Tokyo: The United States has rallied its European allies behind a USD 60-per-barrel ban on purchases of Russian crude oil, but one of Washington's closest Asian allies, Japan, has begun buying the oil at prices higher than the cap, reported Wall Street Journal.

Japan persuaded the US to make the exception, claiming that it was necessary to ensure access to Russian energy. The concession demonstrates Japan's reliance on Russia for fossil fuels, which observers say has contributed to Tokyo's reluctance to fully support Ukraine in its conflict with Russia.

Despite the fact that several European countries have reduced their reliance on the Russian energy supply, Japan has increased its purchases of Russian natural gas in the last year.

Japan is the only country in the G7 group that does not supply lethal weapons to Ukraine, and Japanese PM Fumio Kishida was the last G7 leader to visit Ukraine after Russia invaded the country.

Kishida has stated that the G7 summited he is hosting in his hometown of Hiroshima in May will show solidarity with Ukraine. Tokyo has stated that it is committed to assisting Kyiv but is unable to deliver weaponry due to longstanding export limitations imposed by the cabinet, according to a report in Wall Street Journal.

Chief government spokesman, Hirokazu Matsuno, "We absolutely will not allow Russia's outrageous act, and we are imposing strict sanctions on Russia in order to stop Russia's invasion as soon as possible."

The oil purchases, while tiny and permitted by the US, indicate a breach in the US-led campaign to impose a global USD 60-per-barrel cap on Russian crude oil purchases.

A report in Wall Street Journal read, the cap works because oil-buying countries, even if they are not allies of the United States, often require insurance and other services from companies based in the United States or one of its allies. The G7, the European Union, and Australia have agreed to rules that prohibit those companies from providing services if a buyer of Russian oil pays more than USD 60 per barrel.

Last year, the countries agreed to an exemption from the cap through September 30 for oil acquired by Japan from Russia's Far East Sakhalin-2 project.

A Japanese Ministry of Economy, Trade, and Industry official stated that Tokyo intended to ensure access to Sakhalin-2's major product, natural gas, which is liquefied and shipped to Japan. The official said, "We have done this with an eye toward having a stable supply chain of energy in Japan."

He added a small quantity of crude oil is extracted along with the natural gas at Sakhlain-3 and needs to be sold to ensure liquefied natural gas, or LNG, production continues. He said, "The price is decided by negotiations between the two parties."

Russia accounts for around one-tenth of Japan's natural-gas imports, most of it from Sakhalin-2, and the quantity purchased by Japan last year was 4.6 per cent greater than in the earlier year.
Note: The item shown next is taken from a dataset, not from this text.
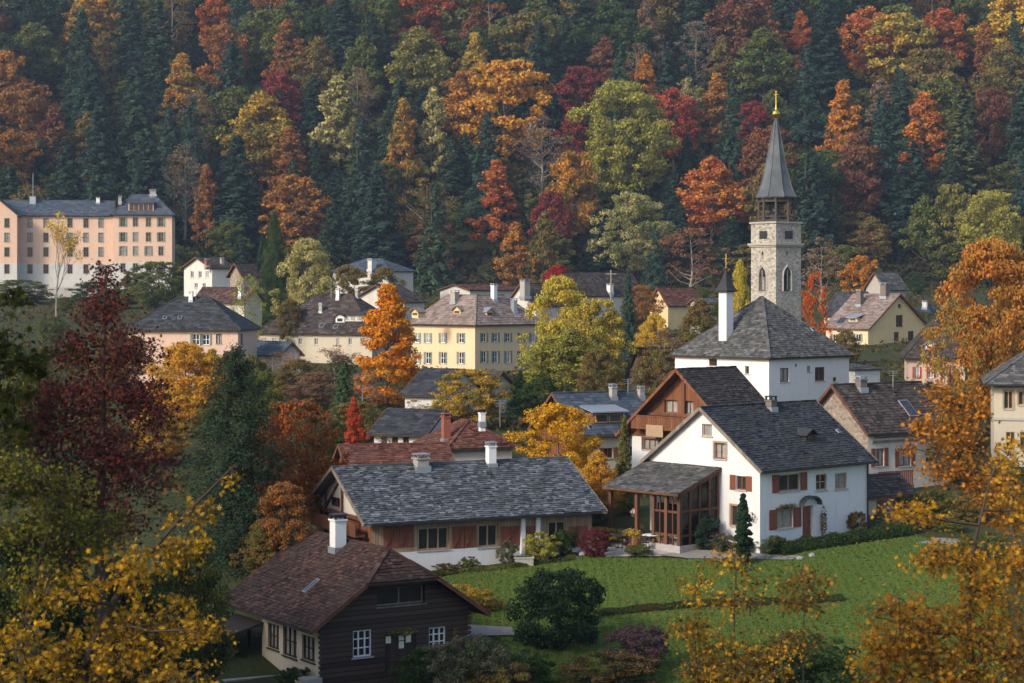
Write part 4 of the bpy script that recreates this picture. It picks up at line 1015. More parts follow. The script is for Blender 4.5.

This contrasts with Germany, which relied on Russia for 55 per cent of its natural-gas imports prior to the war and was able to survive a complete cutoff by quickly remodelling its import infrastructure. Germany's economy increased faster than Japan's previous year, defying predictions of a German recession caused by the cutoff of Russian gas.

A professor at Temple University's Japan campus, James Brown said, "It's not as if Japan can't manage without this. They can. They simply don't want to." "Japan should move to withdraw from the Sakhalin projects eventually if they're really serious about supporting Ukraine."

Two Japanese companies, Mitsui & Co and Mitsubishi Corp, jointly own a 22.5 per cent stake in Sakhalin-2 and successfully pushed to maintain the stake last year with backing from Tokyo when Russia's government under President Vladimir Putin restructured the project and installed a new Russian operator.

According to official trade records, Japan purchased approximately 748,000 barrels of Russian oil for a total of Yen 6.9 billion in the first two months of this year. At the current currency rate, that equates to USD 52 million, or slightly less than USD 70 per barrel. Russia exports millions of barrels of oil every day, therefore Japan's purchases represent a negligible portion of total Russian output, as per Wall Street Journal.

Japan produces almost no fossil fuels and relies heavily on imported natural gas and coal for much of its electricity. Authorities have stated that giving up access to Russian liquefied natural gas would be counterproductive because Russia could sell the LNG to China.

In addition to the price cap, the United States and many of its allies have effectively prohibited the import of Russian oil into their own countries.

For months, US officials have claimed that the cap has generally succeeded in reducing Russia's oil revenue while stabilising global oil markets. This year, Russia's budget has suffered as the price of its crude has declined, while global oil benchmarks have stabilised as Russian output has reduced only a little. In addition, the United States and its allies have imposed two additional price limitations on Russian petroleum goods.

Japan has pursued energy linkages with Russia since the Soviet Union's demise, in part to further its goal of reclaiming a group of northern islands taken by Soviet forces in 1945.

Shinzo Abe, the late Prime Minister of Japan, met Putin more than a dozen times in the hopes of securing a territory deal and a formal Japan-Russia peace treaty, which was never signed after World War II, Wall Street Journal reported.